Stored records

⟨

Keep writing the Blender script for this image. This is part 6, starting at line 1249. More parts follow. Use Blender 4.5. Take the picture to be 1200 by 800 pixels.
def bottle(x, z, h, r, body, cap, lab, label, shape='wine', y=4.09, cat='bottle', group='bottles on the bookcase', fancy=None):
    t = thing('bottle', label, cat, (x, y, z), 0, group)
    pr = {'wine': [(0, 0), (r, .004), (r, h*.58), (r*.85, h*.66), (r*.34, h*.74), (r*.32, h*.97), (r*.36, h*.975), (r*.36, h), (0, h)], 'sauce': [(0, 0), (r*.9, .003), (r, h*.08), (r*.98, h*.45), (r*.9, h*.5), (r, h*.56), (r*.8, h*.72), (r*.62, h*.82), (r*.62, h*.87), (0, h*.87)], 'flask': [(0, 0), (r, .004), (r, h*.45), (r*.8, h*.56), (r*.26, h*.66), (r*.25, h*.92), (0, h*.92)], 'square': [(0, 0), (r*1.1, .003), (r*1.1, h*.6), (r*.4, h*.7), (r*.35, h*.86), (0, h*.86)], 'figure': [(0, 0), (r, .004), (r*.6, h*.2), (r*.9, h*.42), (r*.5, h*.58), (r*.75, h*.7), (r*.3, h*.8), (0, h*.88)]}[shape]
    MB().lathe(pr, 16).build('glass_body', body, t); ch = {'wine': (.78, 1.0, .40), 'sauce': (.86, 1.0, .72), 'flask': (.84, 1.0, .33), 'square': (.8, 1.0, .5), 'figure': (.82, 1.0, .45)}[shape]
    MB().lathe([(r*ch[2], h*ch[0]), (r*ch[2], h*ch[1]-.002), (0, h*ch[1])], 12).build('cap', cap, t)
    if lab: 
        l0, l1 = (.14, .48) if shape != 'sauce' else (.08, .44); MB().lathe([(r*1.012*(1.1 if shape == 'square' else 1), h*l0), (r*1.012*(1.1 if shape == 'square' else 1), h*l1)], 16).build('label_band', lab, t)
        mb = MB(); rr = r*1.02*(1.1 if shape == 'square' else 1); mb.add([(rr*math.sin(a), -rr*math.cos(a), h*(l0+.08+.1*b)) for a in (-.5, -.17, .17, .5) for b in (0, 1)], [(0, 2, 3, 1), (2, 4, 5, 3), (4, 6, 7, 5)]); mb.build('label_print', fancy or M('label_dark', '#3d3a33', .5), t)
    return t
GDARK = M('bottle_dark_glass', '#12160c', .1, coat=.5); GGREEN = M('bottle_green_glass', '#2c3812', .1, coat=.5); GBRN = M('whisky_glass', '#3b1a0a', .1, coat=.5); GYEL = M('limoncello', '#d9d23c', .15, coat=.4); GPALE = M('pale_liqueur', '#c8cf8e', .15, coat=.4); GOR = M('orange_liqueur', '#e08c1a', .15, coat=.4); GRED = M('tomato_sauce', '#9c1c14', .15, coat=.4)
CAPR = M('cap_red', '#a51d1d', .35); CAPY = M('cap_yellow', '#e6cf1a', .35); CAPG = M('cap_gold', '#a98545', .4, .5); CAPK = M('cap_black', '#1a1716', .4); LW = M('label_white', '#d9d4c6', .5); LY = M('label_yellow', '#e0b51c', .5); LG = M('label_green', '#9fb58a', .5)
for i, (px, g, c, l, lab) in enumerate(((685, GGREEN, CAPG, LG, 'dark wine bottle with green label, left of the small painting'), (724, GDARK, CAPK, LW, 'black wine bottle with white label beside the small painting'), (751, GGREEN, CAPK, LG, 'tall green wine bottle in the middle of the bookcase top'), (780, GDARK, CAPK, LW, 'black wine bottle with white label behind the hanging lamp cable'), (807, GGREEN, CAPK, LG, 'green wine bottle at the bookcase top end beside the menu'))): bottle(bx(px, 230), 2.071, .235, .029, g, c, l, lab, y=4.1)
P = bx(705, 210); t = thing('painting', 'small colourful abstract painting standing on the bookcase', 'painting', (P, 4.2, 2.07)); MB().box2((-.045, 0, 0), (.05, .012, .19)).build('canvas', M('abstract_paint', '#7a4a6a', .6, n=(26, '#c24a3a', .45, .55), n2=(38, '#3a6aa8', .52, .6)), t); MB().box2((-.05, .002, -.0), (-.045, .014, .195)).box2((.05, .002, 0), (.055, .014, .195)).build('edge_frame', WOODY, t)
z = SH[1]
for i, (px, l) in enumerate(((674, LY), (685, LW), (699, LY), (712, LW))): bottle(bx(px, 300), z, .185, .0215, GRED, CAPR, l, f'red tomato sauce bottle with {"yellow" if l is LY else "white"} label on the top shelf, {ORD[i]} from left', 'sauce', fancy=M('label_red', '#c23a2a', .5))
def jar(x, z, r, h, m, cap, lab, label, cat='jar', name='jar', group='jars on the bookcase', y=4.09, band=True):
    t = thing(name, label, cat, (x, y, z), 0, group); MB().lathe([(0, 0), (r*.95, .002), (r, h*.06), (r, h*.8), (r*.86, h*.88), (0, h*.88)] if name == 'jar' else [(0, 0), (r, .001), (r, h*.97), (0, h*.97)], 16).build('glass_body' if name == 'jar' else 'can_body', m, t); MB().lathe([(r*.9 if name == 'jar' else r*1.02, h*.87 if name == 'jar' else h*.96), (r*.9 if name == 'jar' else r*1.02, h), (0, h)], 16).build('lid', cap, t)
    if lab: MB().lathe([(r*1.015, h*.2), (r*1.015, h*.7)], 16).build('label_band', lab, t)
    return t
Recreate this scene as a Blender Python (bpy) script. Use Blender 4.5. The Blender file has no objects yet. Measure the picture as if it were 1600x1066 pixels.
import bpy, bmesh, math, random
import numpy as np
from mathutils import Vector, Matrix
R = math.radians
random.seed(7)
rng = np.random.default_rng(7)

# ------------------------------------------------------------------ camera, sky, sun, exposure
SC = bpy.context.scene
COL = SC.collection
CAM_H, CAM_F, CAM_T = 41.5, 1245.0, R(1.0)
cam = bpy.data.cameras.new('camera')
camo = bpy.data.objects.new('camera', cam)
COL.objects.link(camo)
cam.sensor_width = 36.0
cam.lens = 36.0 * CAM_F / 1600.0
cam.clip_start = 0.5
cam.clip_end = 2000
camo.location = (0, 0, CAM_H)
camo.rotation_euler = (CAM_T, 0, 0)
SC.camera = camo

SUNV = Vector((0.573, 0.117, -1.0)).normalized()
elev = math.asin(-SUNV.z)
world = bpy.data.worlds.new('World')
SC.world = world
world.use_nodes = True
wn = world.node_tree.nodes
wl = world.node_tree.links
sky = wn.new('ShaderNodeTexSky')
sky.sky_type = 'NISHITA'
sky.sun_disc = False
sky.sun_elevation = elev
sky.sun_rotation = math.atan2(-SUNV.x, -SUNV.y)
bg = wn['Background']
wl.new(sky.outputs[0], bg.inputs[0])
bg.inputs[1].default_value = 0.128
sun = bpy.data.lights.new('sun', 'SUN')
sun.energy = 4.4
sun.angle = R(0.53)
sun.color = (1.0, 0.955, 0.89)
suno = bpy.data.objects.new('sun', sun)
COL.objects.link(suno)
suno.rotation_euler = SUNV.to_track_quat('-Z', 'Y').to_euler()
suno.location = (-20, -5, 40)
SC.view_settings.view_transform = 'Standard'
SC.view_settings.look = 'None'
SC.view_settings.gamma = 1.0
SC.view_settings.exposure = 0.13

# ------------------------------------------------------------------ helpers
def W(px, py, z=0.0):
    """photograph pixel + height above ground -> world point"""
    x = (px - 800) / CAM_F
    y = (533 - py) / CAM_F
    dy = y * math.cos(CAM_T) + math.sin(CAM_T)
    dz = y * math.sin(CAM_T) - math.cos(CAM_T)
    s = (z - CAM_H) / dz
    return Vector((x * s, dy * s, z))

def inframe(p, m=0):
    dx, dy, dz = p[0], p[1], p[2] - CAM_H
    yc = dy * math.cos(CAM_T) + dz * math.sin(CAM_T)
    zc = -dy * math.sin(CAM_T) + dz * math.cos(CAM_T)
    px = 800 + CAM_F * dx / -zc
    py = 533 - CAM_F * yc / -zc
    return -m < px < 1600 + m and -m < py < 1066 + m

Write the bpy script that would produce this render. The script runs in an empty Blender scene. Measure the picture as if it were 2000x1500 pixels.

⟩

■ STATED GOAL
Copy all lines from the material that include "Measure".

■ SOLUTION TO THIS PROBLEM
Recreate this scene as a Blender Python (bpy) script. Use Blender 4.5. The Blender file has no objects yet. Measure the picture as if it were 1600x1066 pixels.
Write the bpy script that would produce this render. The script runs in an empty Blender scene. Measure the picture as if it were 2000x1500 pixels.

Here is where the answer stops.